Terror groups raise funds through drugs: DEA
ISRAEL: Nearly half of the 42 groups considered by the United
States to be terror organisations fund their activities through drug
trafficking, a top US official said in Israel.
The Drug Enforcement Administration's Michael Braun told a conference
on "The Global Impact of Terrorism", organised by the International
Institute for Counter-Terrorism, that the DEA "linked 18 of the 42
officially designated Foreign Terrorist Organisations (FTO) to drug
trafficking activities of some sorts."
The DEA's assistant administrator, chief of operations, told
delegates the phenomenon was due to the fact that state support for
terrorism had receded, and that terror organisations - Al-Qaeda in
particular - have "shifted from a corporate structure to a franchise
structure."
Braun said nothing was more profitable than drugs in raising cash for
such groups. The United Nations estimates that narcotics trafficking is
worth 322 billion dollars annually across the globe, and 65 billion
dollars alone in the United States, according to federal figures.
The Revolutionary Armed Forces of Colombia (FARC) are "the case study
of this evolution," Braun said. According to the DEA, the group's
drugs-related activities bring in between 500 million and a billion
dollars annually, making it as much a drugs cartel as a terror
organisation.
"That's what the Taliban are doing now in Afghanistan," Braun added.
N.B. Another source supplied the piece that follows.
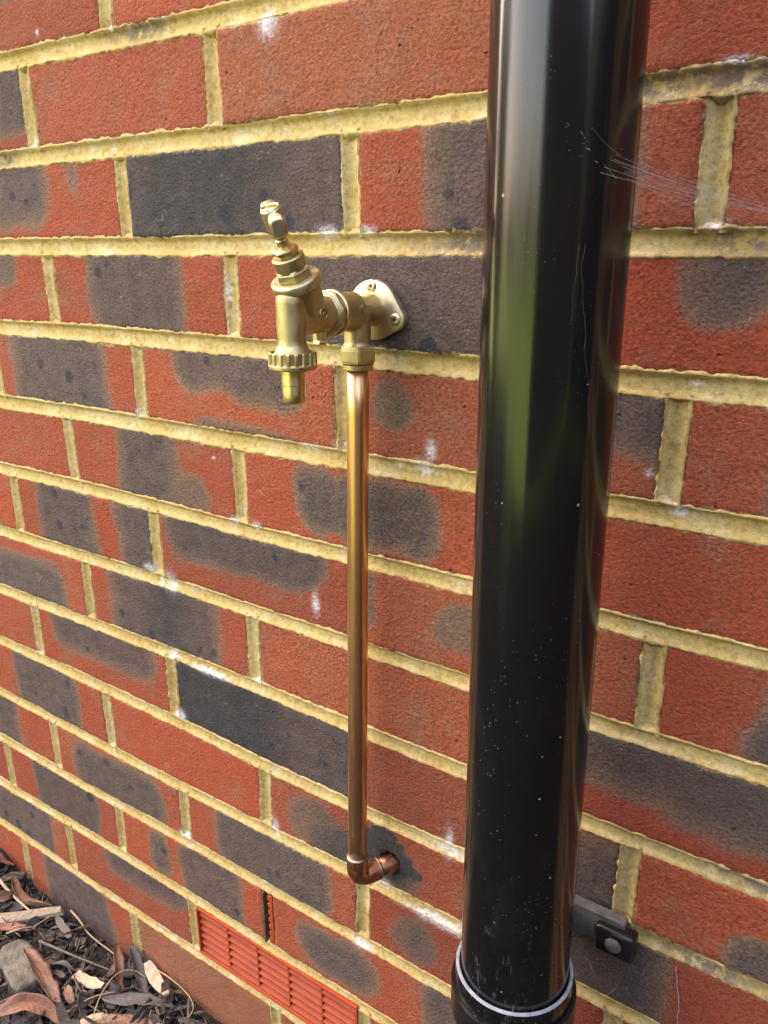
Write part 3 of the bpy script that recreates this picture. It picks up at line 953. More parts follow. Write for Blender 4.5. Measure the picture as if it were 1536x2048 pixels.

"They are taxing farmers, but we have indications that they started
providing security. That's what happened to the FARC 15 years ago."
The DEA Internet website says Braun, a former US Marine who served in
Vietnam, heads the agency's worldwide drug enforcement operations across
the United States and in 58 countries.
"We'll have to deal with more and more hybrid" organisations in the
future, Braun told the conference in the Tel Aviv suburb of Herzliya.
"When your job takes you to the swamps to hunt snakes, you can end up
taking crocs too - they live in the same place."